La edificación colectiva de viviendas tiene el encanto de que un perímetro relativamente pequeño de terreno puede contener decenas de apartamentos que a su vez pueden ser usados como espacios familiares u oficinas.
En una base de 500 metros en condiciones de albergar una casa con jardines y áreas recreativas, una edificación de apartamentos puede acoger cuatro, ocho, doce o decenas de hogares y destinar espacios para el acomodamiento de vehículos de motor.
El Distrito Nacional, con escasa o ninguna posibilidad para el desarrollo horizontal inmobiliario, ha pasado desde hace algún tiempo a mirar hacia arriba y en algunas áreas las torres habitacionales son, en estos tiempos, un elemento distintivo.

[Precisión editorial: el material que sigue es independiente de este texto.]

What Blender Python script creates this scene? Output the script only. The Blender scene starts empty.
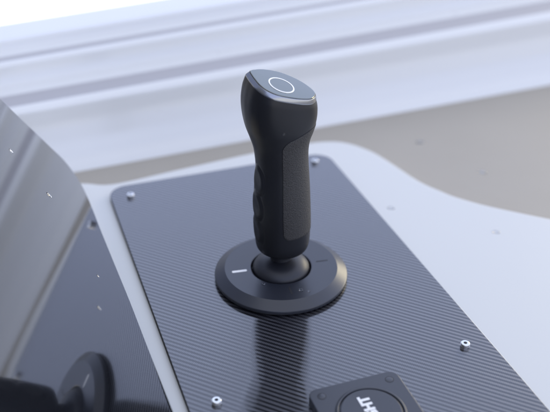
import bpy, bmesh, math, random
import numpy as np
from mathutils import Vector, Matrix
R = math.radians
random.seed(4)
S = bpy.context.scene
COL = S.collection

# ------------------------------------------------------------------ camera
F = 867.0; PITCH = R(31)                      # focal length in photo pixels (550 wide), downward pitch
CAM = np.array([-0.00465, -0.55214, 0.39502])
cd = bpy.data.cameras.new('camera'); co = bpy.data.objects.new('camera', cd); COL.objects.link(co)
cd.sensor_width = 36; cd.lens = 36 * F / 550; cd.clip_start = 0.01; cd.clip_end = 100
co.location = CAM; co.rotation_euler = (R(90) - PITCH, 0, 0)
cd.dof.use_dof = True; cd.dof.focus_distance = 0.612; cd.dof.aperture_fstop = 4.6
S.camera = co
# ------------------------------------------------------------------ studio light
w = bpy.data.worlds.new('World'); S.world = w; w.use_nodes = True
nt = w.node_tree; nt.nodes.clear()
def wn(t, **k):
    n = nt.nodes.new(t)
    for a, b in k.items(): setattr(n, a, b)
    return n
tc = wn('ShaderNodeTexCoord'); sep = wn('ShaderNodeSeparateXYZ'); nt.links.new(tc.outputs['Generated'], sep.inputs[0])
def ramp(src, lo, hi, pts):
    m = wn('ShaderNodeMapRange'); m.inputs['From Min'].default_value = lo; m.inputs['From Max'].default_value = hi
    nt.links.new(src, m.inputs['Value'])
    r = wn('ShaderNodeValToRGB'); nt.links.new(m.outputs[0], r.inputs[0])
    el = r.color_ramp.elements
    while len(el) < len(pts): el.new(0.5)
    for e, (p, c) in zip(el, pts): e.position = p; e.color = (*c, 1)
    r.color_ramp.interpolation = 'EASE'
    return r.outputs[0]
# far side of the studio is a bright sweep, the side behind the camera is dim
ry = ramp(sep.outputs['Y'], -1, 1, [(0.0, (.84, .83, .84)), (.40, (.88, .87, .88)), (.62, (.93, .92, .93)), (.80, (1.0, 1.0, 1.0)), (1.0, (1.0, 1.0, 1.0))])
rz = ramp(sep.outputs['Z'], -1, 1, [(0.0, (.9, .9, .9)), (.40, (1.05, 1.05, 1.05)), (.54, (.95, .98, 1.0)), (.64, (.60, .70, 1.04)), (.84, (.60, .70, 1.0)), (1, (.62, .66, .76))])
mx = wn('ShaderNodeMix', data_type='RGBA', blend_type='MULTIPLY'); mx.inputs['Factor'].default_value = 1
nt.links.new(ry, mx.inputs['A']); nt.links.new(rz, mx.inputs['B'])
rx = ramp(sep.outputs['X'], -1, 1, [(0.0, (.35, .35, .36)), (.26, (.35, .35, .36)), (.36, (1, 1, 1)), (1, (1, 1, 1))])
mx2 = wn('ShaderNodeMix', data_type='RGBA', blend_type='MULTIPLY'); mx2.inputs['Factor'].default_value = 1
nt.links.new(mx.outputs['Result'], mx2.inputs['A']); nt.links.new(rx, mx2.inputs['B']); mx = mx2
bg = wn('ShaderNodeBackground'); bg.inputs['Strength'].default_value = 1.76
out = wn('ShaderNodeOutputWorld'); nt.links.new(mx.outputs['Result'], bg.inputs[0]); nt.links.new(bg.outputs[0], out.inputs[0])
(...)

La edificación que acoge a muchas familias con escaleras, pasillos, redes de iluminación, previsiones de seguridad y otros elementos comunes, impone también la “cultura” de la vivienda cercana.
Un acondicionamiento mental para vivir de esta manera es indispensable, al margen de las normas, que se supone hacen de los condómines sujetos obligados ante la seguridad y el bienestar colectivos.
Todo esto a propósito de la explosión reciente ocurrida en un edificio de apartamentos denominado Torre Intempo, en Villa Marina del Distrito Nacional, con efectos sufridos hasta en edificaciones del entorno del inmueble en el que tuvo lugar.
A los daños inmediatos del siniestro, como el de personas heridas, destrucción de objetos, ajuares o vehículos, ha seguido la recomendación técnica de someter el edificio a una evaluación concienzuda para determinar el grado de seguridad garantizado por la estructura.
Con esta experiencia a la vista, más la mortal explosión del 14 de agosto del 2023 en San Cristóbal y el desplome del techo de la discoteca Jet Set de abril pasado, parece oportuno preguntarse: ¿estamos preparados para la vida colectiva de estos tiempos?